= REQUIREMENT =
Copy out, unchanged, every line from the start of the records to the line that contains "from mathutils import Vector, Matrix, Euler", and stop there.

= DATA FOR THIS TASK =

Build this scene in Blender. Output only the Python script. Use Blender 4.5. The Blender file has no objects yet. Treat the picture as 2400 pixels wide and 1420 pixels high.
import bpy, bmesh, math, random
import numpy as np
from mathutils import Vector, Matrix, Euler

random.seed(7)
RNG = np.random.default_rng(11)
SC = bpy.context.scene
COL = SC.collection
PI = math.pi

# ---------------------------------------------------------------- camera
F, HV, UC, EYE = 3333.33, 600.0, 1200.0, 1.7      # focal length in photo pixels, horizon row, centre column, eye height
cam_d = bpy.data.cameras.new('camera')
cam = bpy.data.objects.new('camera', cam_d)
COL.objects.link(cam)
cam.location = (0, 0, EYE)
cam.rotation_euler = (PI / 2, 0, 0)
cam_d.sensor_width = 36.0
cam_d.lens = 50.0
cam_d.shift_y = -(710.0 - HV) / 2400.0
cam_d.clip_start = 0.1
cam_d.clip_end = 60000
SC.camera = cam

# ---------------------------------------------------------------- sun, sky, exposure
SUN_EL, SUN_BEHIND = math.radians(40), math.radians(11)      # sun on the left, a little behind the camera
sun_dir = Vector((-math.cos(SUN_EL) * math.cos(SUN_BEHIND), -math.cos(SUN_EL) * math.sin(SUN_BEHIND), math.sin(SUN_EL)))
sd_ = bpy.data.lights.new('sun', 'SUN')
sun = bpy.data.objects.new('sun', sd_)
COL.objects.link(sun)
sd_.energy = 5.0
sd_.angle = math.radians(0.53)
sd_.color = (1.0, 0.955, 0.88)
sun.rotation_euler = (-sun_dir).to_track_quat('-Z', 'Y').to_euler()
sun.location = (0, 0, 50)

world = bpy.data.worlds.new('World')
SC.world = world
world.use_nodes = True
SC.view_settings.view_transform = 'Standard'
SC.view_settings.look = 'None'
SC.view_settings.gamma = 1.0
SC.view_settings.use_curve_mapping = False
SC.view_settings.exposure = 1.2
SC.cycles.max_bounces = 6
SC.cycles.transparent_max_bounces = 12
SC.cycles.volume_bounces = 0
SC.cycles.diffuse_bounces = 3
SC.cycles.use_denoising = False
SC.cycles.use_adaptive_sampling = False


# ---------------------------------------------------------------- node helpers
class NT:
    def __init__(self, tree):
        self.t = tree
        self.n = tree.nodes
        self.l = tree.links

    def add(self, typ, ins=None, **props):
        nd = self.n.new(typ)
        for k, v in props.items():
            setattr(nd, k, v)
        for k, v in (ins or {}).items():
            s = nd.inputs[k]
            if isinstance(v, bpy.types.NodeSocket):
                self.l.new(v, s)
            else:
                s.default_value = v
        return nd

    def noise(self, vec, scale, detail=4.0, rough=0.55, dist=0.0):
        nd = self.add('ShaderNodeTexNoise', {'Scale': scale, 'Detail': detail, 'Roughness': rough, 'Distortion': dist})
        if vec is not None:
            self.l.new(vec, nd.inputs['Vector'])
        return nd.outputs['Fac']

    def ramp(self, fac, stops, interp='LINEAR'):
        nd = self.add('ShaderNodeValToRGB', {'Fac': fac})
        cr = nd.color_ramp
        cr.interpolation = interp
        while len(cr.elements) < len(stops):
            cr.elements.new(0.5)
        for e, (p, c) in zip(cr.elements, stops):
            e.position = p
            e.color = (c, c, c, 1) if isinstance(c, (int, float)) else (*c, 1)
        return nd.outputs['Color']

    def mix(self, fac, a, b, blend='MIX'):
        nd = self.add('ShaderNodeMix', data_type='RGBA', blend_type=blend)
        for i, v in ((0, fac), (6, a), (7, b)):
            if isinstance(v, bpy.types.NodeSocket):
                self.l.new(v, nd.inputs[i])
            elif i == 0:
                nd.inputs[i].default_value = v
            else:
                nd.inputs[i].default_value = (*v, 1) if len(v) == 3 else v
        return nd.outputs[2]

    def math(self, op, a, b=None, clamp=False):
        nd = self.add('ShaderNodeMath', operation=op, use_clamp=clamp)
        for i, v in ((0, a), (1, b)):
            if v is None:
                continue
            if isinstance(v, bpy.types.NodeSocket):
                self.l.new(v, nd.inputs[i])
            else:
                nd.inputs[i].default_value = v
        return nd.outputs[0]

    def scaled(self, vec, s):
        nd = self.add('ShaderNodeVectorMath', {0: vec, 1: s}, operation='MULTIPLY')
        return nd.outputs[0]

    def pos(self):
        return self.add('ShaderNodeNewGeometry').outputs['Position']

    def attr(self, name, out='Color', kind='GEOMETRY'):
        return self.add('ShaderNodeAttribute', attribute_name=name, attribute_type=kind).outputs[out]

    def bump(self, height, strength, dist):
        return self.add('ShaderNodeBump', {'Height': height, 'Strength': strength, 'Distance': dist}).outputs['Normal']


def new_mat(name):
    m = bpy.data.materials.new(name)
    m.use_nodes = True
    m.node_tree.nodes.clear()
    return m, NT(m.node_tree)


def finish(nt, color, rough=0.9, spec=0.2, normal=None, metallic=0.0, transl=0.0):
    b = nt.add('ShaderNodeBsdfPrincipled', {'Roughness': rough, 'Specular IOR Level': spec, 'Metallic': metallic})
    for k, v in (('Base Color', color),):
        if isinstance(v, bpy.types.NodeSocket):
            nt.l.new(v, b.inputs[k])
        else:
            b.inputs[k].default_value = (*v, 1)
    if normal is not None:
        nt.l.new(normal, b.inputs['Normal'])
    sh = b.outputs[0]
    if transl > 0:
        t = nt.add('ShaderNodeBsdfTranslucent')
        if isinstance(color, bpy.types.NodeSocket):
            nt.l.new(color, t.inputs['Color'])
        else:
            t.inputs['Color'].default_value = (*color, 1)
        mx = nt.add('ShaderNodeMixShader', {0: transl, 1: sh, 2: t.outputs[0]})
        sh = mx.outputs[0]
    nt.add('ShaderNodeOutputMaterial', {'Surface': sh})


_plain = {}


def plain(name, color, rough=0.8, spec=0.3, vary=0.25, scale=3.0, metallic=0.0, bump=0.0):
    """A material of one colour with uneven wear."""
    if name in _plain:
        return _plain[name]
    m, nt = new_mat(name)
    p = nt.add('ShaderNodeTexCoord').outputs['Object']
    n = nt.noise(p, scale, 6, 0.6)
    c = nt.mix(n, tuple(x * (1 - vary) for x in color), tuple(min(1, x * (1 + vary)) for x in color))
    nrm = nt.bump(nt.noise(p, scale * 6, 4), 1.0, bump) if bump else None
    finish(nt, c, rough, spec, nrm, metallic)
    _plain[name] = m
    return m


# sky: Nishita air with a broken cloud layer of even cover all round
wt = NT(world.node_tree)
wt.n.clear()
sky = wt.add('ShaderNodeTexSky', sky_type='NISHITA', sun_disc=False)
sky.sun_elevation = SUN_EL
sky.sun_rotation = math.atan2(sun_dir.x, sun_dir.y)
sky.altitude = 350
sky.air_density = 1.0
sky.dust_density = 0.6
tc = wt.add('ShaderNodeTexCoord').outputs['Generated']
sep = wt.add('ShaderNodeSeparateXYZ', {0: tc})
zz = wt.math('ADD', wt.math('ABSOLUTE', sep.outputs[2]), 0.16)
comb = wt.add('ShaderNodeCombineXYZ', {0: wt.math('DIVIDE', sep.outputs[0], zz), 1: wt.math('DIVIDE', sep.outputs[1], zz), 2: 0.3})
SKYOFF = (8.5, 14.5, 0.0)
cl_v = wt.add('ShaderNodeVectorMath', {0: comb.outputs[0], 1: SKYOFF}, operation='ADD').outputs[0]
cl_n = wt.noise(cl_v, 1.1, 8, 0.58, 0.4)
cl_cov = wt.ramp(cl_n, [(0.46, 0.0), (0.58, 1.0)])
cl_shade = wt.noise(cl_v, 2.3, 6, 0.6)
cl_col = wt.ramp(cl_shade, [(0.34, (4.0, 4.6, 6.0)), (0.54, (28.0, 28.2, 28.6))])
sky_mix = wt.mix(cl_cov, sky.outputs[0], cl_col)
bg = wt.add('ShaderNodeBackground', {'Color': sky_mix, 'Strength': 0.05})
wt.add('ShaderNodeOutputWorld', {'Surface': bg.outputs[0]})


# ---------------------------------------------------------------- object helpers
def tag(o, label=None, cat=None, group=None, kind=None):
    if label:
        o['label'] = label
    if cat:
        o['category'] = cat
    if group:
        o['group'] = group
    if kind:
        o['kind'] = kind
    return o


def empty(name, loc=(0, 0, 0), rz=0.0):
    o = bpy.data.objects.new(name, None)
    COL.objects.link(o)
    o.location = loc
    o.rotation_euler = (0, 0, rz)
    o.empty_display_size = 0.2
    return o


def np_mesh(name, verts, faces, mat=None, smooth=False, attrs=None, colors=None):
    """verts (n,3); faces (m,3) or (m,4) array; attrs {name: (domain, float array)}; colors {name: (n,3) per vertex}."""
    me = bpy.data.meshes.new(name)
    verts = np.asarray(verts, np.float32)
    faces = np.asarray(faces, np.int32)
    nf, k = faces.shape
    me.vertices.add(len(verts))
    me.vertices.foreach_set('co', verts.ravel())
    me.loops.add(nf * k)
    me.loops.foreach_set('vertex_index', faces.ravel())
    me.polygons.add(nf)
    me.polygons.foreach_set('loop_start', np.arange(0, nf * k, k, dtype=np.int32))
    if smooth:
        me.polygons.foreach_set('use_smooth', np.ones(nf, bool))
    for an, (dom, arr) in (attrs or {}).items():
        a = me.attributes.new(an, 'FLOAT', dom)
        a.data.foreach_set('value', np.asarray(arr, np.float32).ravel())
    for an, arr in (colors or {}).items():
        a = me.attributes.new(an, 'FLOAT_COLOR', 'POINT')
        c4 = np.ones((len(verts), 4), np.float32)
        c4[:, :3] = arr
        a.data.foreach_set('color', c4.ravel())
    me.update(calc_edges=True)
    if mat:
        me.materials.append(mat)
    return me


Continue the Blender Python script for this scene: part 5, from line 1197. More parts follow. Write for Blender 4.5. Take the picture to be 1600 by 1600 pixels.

= SOLUTION =
Build this scene in Blender. Output only the Python script. Use Blender 4.5. The Blender file has no objects yet. Treat the picture as 2400 pixels wide and 1420 pixels high.
import bpy, bmesh, math, random
import numpy as np
from mathutils import Vector, Matrix, Euler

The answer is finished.